### Requirement
Your task is to copy a single run of lines that starts at the line with "The Blender Python" and stops at the line with "tag(o, 'round white", keeping both ends. Copy nothing else.

**** Data in this exercise ****

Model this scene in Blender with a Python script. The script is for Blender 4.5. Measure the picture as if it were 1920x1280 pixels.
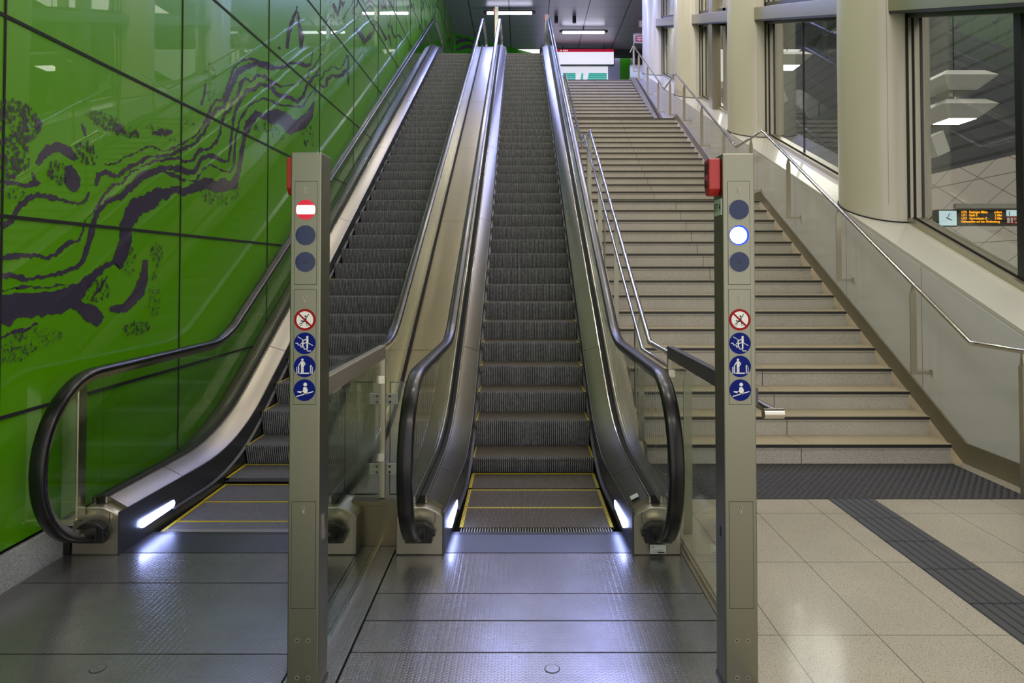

****
**** Data in this exercise ****

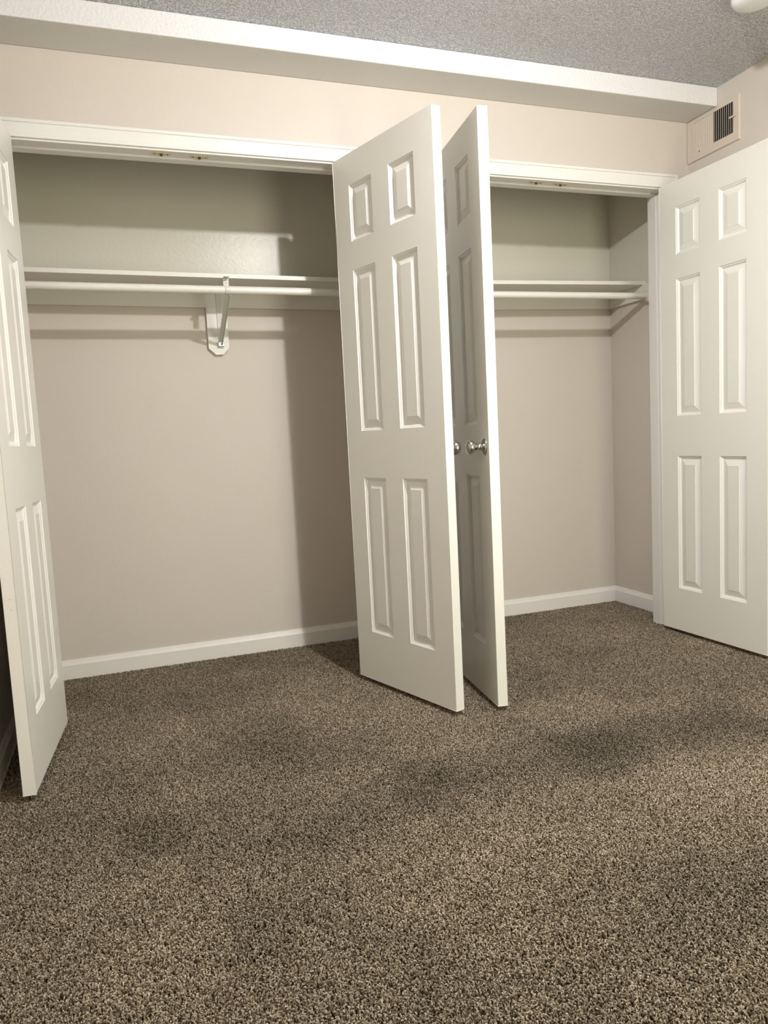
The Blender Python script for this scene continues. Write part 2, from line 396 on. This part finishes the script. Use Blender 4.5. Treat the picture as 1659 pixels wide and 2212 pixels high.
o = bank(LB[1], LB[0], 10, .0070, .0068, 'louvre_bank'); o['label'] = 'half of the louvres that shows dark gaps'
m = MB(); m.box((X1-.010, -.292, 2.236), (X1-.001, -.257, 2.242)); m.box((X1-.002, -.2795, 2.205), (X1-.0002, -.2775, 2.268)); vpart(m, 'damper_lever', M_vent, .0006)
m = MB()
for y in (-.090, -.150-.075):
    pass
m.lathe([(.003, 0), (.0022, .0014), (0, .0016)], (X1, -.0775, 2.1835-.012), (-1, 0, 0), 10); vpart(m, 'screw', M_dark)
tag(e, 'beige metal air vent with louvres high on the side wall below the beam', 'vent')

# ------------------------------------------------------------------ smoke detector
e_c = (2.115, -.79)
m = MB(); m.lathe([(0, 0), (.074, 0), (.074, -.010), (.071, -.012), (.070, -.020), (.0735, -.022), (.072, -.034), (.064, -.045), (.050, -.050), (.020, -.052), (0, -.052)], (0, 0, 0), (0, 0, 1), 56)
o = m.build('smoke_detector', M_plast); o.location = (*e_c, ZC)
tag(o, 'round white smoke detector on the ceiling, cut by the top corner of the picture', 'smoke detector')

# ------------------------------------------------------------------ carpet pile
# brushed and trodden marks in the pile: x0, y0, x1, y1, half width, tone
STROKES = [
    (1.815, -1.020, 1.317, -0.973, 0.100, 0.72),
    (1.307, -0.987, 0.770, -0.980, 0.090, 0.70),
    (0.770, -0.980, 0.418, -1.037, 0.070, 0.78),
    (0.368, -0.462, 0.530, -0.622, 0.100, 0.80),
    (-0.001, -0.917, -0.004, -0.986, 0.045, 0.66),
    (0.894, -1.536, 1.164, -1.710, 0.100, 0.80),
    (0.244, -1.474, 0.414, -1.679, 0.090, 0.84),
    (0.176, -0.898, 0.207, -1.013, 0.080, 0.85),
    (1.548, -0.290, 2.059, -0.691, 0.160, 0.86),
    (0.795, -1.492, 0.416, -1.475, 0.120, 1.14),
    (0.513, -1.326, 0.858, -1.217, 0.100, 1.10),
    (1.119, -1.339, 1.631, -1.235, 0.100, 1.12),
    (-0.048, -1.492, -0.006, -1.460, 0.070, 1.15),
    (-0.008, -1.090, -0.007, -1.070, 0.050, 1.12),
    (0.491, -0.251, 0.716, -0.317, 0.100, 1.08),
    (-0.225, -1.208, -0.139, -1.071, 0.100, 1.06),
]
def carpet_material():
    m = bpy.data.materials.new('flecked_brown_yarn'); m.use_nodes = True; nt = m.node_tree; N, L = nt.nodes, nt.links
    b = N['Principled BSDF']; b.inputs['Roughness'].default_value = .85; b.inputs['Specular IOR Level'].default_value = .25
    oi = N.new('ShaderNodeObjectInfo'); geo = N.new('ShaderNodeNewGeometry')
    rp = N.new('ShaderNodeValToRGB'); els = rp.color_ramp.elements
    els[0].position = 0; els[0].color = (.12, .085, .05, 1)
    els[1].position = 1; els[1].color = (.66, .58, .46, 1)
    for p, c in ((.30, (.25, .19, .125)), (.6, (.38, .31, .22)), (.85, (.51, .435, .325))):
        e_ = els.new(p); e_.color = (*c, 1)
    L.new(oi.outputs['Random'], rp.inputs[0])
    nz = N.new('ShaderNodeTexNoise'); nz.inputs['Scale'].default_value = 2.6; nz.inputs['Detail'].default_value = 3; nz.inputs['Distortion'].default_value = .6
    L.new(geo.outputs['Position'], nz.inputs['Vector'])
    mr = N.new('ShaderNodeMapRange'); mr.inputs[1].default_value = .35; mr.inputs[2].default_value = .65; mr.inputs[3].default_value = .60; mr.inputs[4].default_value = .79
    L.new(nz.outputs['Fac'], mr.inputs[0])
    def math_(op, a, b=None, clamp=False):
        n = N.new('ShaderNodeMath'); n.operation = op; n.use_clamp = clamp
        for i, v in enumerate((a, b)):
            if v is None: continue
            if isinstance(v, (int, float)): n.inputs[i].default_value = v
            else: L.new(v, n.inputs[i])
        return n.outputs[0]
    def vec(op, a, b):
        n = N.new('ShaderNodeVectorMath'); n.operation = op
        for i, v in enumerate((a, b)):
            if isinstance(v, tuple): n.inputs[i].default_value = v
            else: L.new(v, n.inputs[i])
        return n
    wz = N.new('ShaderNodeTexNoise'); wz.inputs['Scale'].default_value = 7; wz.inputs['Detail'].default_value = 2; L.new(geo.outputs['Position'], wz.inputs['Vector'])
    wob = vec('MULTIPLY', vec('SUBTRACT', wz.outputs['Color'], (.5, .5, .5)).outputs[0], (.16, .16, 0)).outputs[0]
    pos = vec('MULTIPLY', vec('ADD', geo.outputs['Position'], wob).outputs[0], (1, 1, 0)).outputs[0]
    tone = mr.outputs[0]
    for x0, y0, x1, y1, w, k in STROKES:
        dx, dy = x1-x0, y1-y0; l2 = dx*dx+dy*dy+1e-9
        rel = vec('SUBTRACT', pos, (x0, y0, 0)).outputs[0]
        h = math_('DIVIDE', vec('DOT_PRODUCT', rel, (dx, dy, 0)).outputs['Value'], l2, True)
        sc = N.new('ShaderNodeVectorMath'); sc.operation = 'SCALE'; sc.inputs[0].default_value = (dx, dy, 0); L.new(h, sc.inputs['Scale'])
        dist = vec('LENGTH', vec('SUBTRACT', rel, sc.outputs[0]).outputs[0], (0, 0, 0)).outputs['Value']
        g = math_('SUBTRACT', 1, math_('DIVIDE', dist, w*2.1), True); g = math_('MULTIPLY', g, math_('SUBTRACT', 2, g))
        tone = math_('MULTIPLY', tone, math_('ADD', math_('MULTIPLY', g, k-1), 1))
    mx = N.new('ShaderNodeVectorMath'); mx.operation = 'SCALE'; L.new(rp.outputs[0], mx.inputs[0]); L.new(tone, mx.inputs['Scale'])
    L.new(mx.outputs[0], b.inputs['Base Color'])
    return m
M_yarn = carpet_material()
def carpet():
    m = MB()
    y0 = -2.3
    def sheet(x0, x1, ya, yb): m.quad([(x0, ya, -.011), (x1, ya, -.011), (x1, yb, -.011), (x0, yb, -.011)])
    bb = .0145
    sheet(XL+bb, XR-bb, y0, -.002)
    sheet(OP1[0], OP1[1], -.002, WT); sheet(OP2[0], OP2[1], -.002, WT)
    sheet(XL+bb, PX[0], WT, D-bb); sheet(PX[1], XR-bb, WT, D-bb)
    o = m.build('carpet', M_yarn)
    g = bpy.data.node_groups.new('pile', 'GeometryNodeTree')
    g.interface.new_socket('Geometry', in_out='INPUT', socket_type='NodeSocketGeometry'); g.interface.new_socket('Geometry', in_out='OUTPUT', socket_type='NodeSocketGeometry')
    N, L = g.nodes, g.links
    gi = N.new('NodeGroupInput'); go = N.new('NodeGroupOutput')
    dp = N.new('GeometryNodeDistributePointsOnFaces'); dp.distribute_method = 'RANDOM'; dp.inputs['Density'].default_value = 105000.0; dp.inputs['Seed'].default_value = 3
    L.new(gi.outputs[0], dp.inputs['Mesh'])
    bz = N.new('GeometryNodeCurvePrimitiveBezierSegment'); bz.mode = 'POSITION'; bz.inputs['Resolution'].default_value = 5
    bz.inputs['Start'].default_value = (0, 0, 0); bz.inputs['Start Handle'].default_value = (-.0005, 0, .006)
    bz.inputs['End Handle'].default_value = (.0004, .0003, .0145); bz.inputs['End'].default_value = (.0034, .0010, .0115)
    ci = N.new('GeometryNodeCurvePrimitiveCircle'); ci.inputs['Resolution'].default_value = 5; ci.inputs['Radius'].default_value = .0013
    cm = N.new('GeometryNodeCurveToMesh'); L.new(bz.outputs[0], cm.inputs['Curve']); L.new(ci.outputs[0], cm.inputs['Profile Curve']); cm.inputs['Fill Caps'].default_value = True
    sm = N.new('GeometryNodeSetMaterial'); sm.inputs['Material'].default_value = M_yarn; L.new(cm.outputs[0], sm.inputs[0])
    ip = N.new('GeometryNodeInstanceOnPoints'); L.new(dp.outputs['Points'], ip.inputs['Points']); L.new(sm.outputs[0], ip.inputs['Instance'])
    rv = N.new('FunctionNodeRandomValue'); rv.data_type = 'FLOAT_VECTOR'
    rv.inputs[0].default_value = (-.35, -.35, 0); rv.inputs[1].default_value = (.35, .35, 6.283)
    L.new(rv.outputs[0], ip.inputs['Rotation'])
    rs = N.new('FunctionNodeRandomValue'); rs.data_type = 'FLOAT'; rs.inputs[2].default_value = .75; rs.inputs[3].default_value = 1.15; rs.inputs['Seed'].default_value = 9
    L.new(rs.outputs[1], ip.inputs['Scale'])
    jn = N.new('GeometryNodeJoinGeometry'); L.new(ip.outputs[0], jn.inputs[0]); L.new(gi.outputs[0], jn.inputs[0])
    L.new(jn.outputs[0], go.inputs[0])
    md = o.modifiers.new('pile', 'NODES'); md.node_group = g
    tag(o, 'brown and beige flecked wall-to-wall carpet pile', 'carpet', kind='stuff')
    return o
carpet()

****
**** Data in this exercise ****

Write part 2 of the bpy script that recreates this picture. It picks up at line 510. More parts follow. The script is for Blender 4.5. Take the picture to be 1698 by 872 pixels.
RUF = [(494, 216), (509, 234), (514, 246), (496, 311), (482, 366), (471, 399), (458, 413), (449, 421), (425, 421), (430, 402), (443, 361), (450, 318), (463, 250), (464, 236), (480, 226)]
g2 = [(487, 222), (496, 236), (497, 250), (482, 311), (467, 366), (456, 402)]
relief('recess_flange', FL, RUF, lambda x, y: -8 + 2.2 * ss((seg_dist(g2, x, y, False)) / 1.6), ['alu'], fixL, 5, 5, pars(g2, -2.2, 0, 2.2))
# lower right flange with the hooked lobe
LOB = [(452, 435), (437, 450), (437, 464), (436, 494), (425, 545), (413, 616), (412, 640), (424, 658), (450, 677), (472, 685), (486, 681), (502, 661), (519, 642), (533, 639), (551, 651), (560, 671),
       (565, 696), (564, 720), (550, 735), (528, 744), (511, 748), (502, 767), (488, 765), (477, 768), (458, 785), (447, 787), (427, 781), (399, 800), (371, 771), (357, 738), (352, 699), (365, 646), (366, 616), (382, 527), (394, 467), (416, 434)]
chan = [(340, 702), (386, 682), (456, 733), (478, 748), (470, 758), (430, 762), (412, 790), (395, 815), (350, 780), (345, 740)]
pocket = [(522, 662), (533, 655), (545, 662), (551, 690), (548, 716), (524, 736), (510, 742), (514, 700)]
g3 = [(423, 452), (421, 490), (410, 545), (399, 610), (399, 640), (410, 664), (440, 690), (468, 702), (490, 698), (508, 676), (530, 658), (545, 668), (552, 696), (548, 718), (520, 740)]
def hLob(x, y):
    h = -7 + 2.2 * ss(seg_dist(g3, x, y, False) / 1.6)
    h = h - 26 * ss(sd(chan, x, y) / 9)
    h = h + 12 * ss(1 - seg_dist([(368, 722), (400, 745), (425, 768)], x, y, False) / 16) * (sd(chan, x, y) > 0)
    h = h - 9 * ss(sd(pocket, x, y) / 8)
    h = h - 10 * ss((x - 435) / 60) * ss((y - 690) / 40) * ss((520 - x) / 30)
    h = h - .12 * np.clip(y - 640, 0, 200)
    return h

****

### Solution to the exercise
The Blender Python script for this scene continues. Write part 2, from line 396 on. This part finishes the script. Use Blender 4.5. Treat the picture as 1659 pixels wide and 2212 pixels high.
o = bank(LB[1], LB[0], 10, .0070, .0068, 'louvre_bank'); o['label'] = 'half of the louvres that shows dark gaps'
m = MB(); m.box((X1-.010, -.292, 2.236), (X1-.001, -.257, 2.242)); m.box((X1-.002, -.2795, 2.205), (X1-.0002, -.2775, 2.268)); vpart(m, 'damper_lever', M_vent, .0006)
m = MB()
for y in (-.090, -.150-.075):
    pass
m.lathe([(.003, 0), (.0022, .0014), (0, .0016)], (X1, -.0775, 2.1835-.012), (-1, 0, 0), 10); vpart(m, 'screw', M_dark)
tag(e, 'beige metal air vent with louvres high on the side wall below the beam', 'vent')

# ------------------------------------------------------------------ smoke detector
e_c = (2.115, -.79)
m = MB(); m.lathe([(0, 0), (.074, 0), (.074, -.010), (.071, -.012), (.070, -.020), (.0735, -.022), (.072, -.034), (.064, -.045), (.050, -.050), (.020, -.052), (0, -.052)], (0, 0, 0), (0, 0, 1), 56)
o = m.build('smoke_detector', M_plast); o.location = (*e_c, ZC)
tag(o, 'round white smoke detector on the ceiling, cut by the top corner of the picture', 'smoke detector')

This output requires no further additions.